Liht Cannabis Corporation

Liht Cannabis Corporation
Feb 06, 2019, 08:05 ET
KELOWNA, BC, Feb. 6, 2019 /CNW/ - Liht Cannabis Corp. (CSE: LIHT) (OTCQX: LIHTF) or the "Company") is pleased to announce the Company has entered into a joint venture agreement (the "JV Agreement") dated January 30, 2019 with 1186626 B.C. Ltd., a private British Columbia corporation, for a second cannabis cultivation property located in Chase, British Columbia.
1186626 B.C. Ltd. is in the final stages of acquiring a 120 acre parcel of land zoned "Approved Use" by the Thompson-Nicola Regional District (the "TNRD") for the purpose of developing and operating bio-secure organic cannabis production facilities of up to 486,000 square feet. The project will be financed by 1186626 B.C. Ltd with an approximate cost to lock-up stage of C$81,600,000. Ground work to commence as soon as weather permits.
Liht proposes to attach a secondary license to the Chase property, whether through extending its current late-stage Health Canada application, which is attached to the Celista property (if and when it is granted), acquiring an individual secondary license or a late stage license application.
This ideal property has been selected for a number of reasons:
• Approved Use by the TNRD
• Close proximity to Highway 1, the main route of the Trans-Canada Highway through British Columbia,
allowing for future distribution coast to coast
• Multiple natural springs for an abundance of exceptional water
• Labour resources from the Thompson-Nicola Region
• Emergency services adequately meet Health Canada guidelines
Cost of production will be reduced by the implementation of a cogeneration system, providing a viable and beneficial power alternative which allows us to avoid costly conventional sources.

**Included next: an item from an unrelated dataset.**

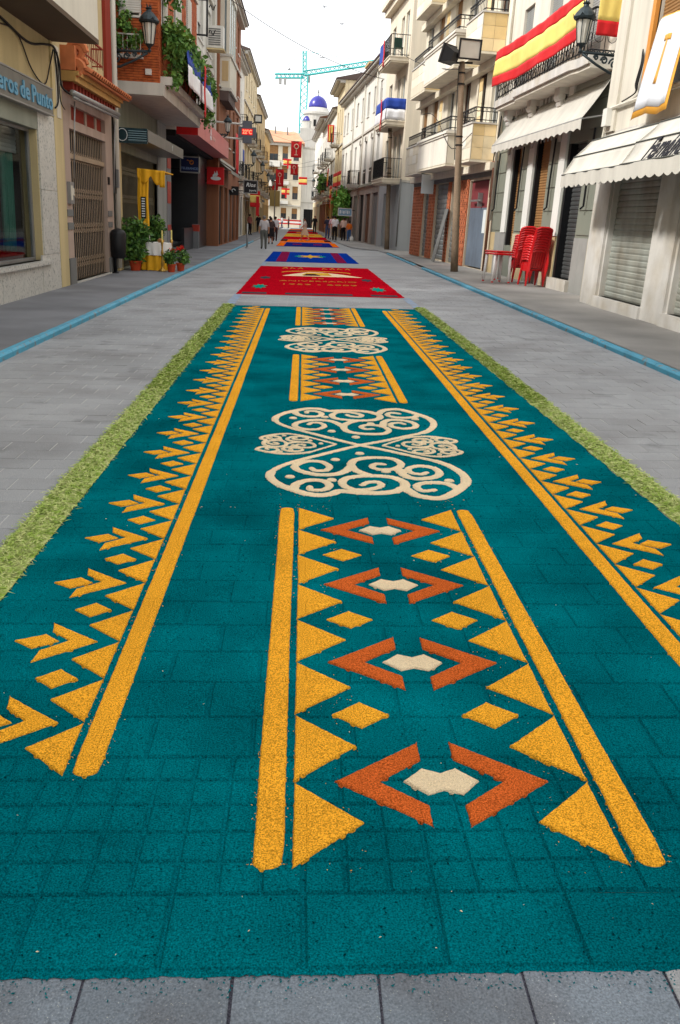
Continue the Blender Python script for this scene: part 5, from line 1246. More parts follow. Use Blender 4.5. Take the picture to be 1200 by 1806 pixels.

"Our partnership is aligned and collectively we are committed to our unique, innovative technology for the production of low-cost organic cannabis. Increasing our footprint in British Columbia will significantly raise our product output to supply the expected long term demands of the Canadian market. Our product will meet, if not exceed, the consumption standards as set out by Health Canada." Linda Sampson, President and COO
Terms Of Agreement
Pursuant to the JV Agreement, a designated nominee of Liht's joint venture partner will hold the title to the B.C. property to be acquired.
The parties will hold proportionate interests in the corporation holding the property and project. Liht will be responsible for constructing one or more facilities on the property for the purpose of producing cannabis and Liht's joint venture partner will fund the construction and related operational expenses and ancillary costs.
The potential cash flows available for distribution to the parties in any given month during the currency of the JV Agreement will be divided between the parties as follows: (a) in the event that at the time of a cash flow distribution Liht has not repaid in full all capital expenditures contributed: (i) 20% to Liht; (ii) 80% to the joint venture partner; (b) in the event that at the time of the cash flow distribution Liht has repaid in full all capital expenditures contributed: (i) 50% to Liht; (ii) 50% to the joint venture partner. These agreements will allow Liht to continue its growth strategy in the Province of British Columbia.